Descriptif
En Chine, le temps ne passe pas comme en Occident. Ce n'est pas un temps abstrait et linéaire qui s'étire d’un an zéro histori-quement fixé vers une éternité finale mystiquement rêvée. Il ne se déroule pas de façon implacable, mais s'enroule sur lui-même de façon très palpable. Rond et vivant, il s'épanouit sans cesse en combinant des tendances qui se renforcent ou se renversent. Ce n'est pas une succession d'instants qui se ressemblent, mais une conjonction d'influx qui se rassemblent.
La discontinuité du temps
Le sinologue Marcel Granet explique que les Chinois divisent le temps en organisation de périodes comme ils divisent l'espace en confédération de secteurs. Cette organisation discontinue du temps les a amenés à considérer avec un intérêt tout particulier la transition, le passage d'un temps à un autre. Leurs cérémonies en témoignent. Un esprit chinois ne saurait inaugurer un temps nouveau qu'en procédant d'abord à des rites d'au revoir du temps périmé. Les saisons nouvelles étaient accueillies par des cérémonies de bienvenue précédées de rites destinés à annoncer à la terre qu'une période est finie. Cette conception du temps comme une succession de moments ayant chacun leur tempo particulier, l'importance donnée à la reconnaissance des seuils, à l'émergence des retournements, à l'accompagnement des mutations, tout cela a amené les anciens Chinois à inventer une sorte de boussole temporelle aussi fiable que celle avec laquelle on peut se repérer dans l'espace : le Yi Jing ou Classique des Changements.

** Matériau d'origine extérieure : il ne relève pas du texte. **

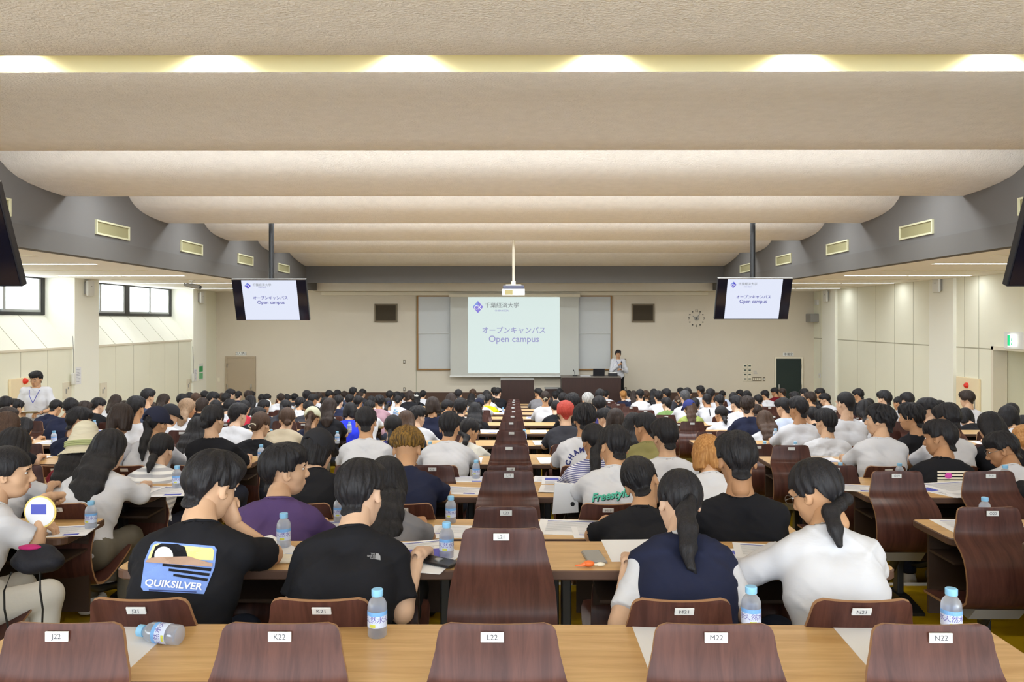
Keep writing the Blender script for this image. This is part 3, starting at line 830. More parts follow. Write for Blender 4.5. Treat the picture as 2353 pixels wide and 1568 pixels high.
# ------------------------------------------------------------------ chairs
PROF = [(0, .868, .118), (-.001, .862, .138), (-.002, .850, .147), (-.004, .833, .151), (-.007, .80, .156), (-.013, .76, .166), (-.020, .736, .172), (-.034, .716, .177), (-.066, .697, .182), (-.102, .676, .186), (-.132, .646, .189), (-.152, .605, .191), (-.162, .555, .192), (-.162, .505, .192), (-.145, .462, .192), (-.108, .430, .194), (-.06, .412, .197), (.02, .404, .20), (.12, .40, .20), (.20, .395, .195), (.25, .384, .18), (.262, .376, .16)]
def shell_mesh(occ):
    vs, fs = [], []
    nx = 8; th = .012
    P = []
    for i, (y, z, w) in enumerate(PROF):
        a = PROF[max(i - 1, 0)]; b = PROF[min(i + 1, len(PROF) - 1)]
        d = Vector((0, b[0] - a[0], b[1] - a[1])).normalized()
        nrm = Vector((0, -d.z, d.y))          # towards the viewer side for the back
        if nrm.y > 0 and i < 6: nrm = -nrm
        P.append((y, z, w, Vector((0, d.z, -d.y))))
    for side in (0, 1):
        for (y, z, w, nn) in P:
            for k in range(nx + 1):
                u = -1 + 2 * k / nx
                curve = .011 * u * u * (1 if z > .5 else .3)
                p = Vector((u * w, y + curve * (1 if z > .46 else 0), z + (curve if z <= .46 else 0)))
                p = p + nn * (th if side else 0)
                vs.append(p)
    if occ:
        J = Vector((0, -.15, .48)); R = Matrix.Rotation(math.radians(24), 3, 'X')
        vs = [R @ (v - J) + J + Vector((0, -.345, -.105)) for v in vs]
    m = len(P); s = nx + 1
    idx = lambda sd, i, k: sd * m * s + i * s + k
    mi = []
    for sd in (0, 1):
        for i in range(m - 1):
            for k in range(nx):
                f = (idx(sd, i, k), idx(sd, i, k + 1), idx(sd, i + 1, k + 1), idx(sd, i + 1, k))
                fs.append(f if sd == 0 else f[::-1]); mi.append(0)
    rim = [(0, k) for k in range(s)] + [(i, nx) for i in range(1, m)] + [(m - 1, k) for k in range(nx - 1, -1, -1)] + [(i, 0) for i in range(m - 2, 0, -1)]
    for a, b in zip(rim, rim[1:] + rim[:1]):
        fs.append((idx(0, *a), idx(1, *a), idx(1, *b), idx(0, *b))); mi.append(1)
    q = MB(); q.v = vs; q.f = fs; q.m = mi
    me = q.mesh('plywood_shell', [M_ply, M_plyedge], smooth=True)
    bm = bmesh.new(); bm.from_mesh(me); bmesh.ops.recalc_face_normals(bm, faces=bm.faces[:]); bm.to_mesh(me); bm.free()
    return me
def occ_xf(p): 
    J = Vector((0, -.15, .48)); R = Matrix.Rotation(math.radians(24), 3, 'X')
    return R @ (Vector(p) - J) + J + Vector((0, -.345, -.105))
SHELL = {0: shell_mesh(0), 1: shell_mesh(1)}
q = MB(); q.box(-.029, .029, -.0025, .0025, -.0125, .0125, bev=.0015); PLATE = q.mesh('number_plate', mat('plate_white', srgb(208, 208, 206), .5, .3))
q = MB(); q.tube([(0, -.02, .395), (0, .02, .33), (0, .08, .24), (0, .16, .16), (0, .2, .07)], .022, 10); ARM = q.mesh('swing_arm', M_blackm, True)
q = MB(); q.tube([occ_xf((0, -.02, .395)), (0, -.28, .27), (0, -.12, .2), (0, .1, .15), (0, .2, .07)], .022, 10); ARM_OCC = q.mesh('swing_arm', M_blackm, True)
q = MB(); q.prism([(-.1, .412), (.16, .392), (.12, .37), (-.04, .345)], 'x', -.12, .12); BRK = q.mesh('seat_bracket', M_grey)
BRK_OCC = BRK.copy(); 
for v in BRK_OCC.vertices: v.co = occ_xf(v.co)
M_num = mat('plate_number_grey', srgb(80, 80, 88), .6, .2)
TXT = {}
COLS = [(-2.40 - .545 * i, 'window-side', i) for i in range(8, -1, -1)] + [(-.015 + .545 * (i - 2), 'middle', i) for i in range(5)] + [(2.30 + .545 * i, 'door-side', i) for i in range(9)]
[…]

La danse cosmique du Yin-Yang
Prenant la nature comme modèle et l'être humain comme module, le Yi Jing suggère la danse cosmique du Yin et du Yang, la variation de leurs agencements et la permanence de leurs mutations. Et tout cela simplement à partir de 64 situations de la vie quotidienne rabotées jusqu'à leur structure énergétique, stylisées jusqu'à devenir des situations-types. Le coup de génie des anciens Chinois a été de concevoir ces 64 « archétypes » comme un système évolutif et de les résumer à l'aide de diagrammes abstraits. Au mouvement Yin fut associée la ligne brisée : . Au mouvement Yang fut associée la ligne continue : . En combinant les deux signes de ce code binaire avant la lettre, le Yi Jing écrit et décrit tout ce qui vit dans l'univers. Cette trouvaille, qui est unique parmi les civilisations anciennes, est aujourd'hui ce qui rend le Yi Jing universel. En effet, ces figures nous sont directement ...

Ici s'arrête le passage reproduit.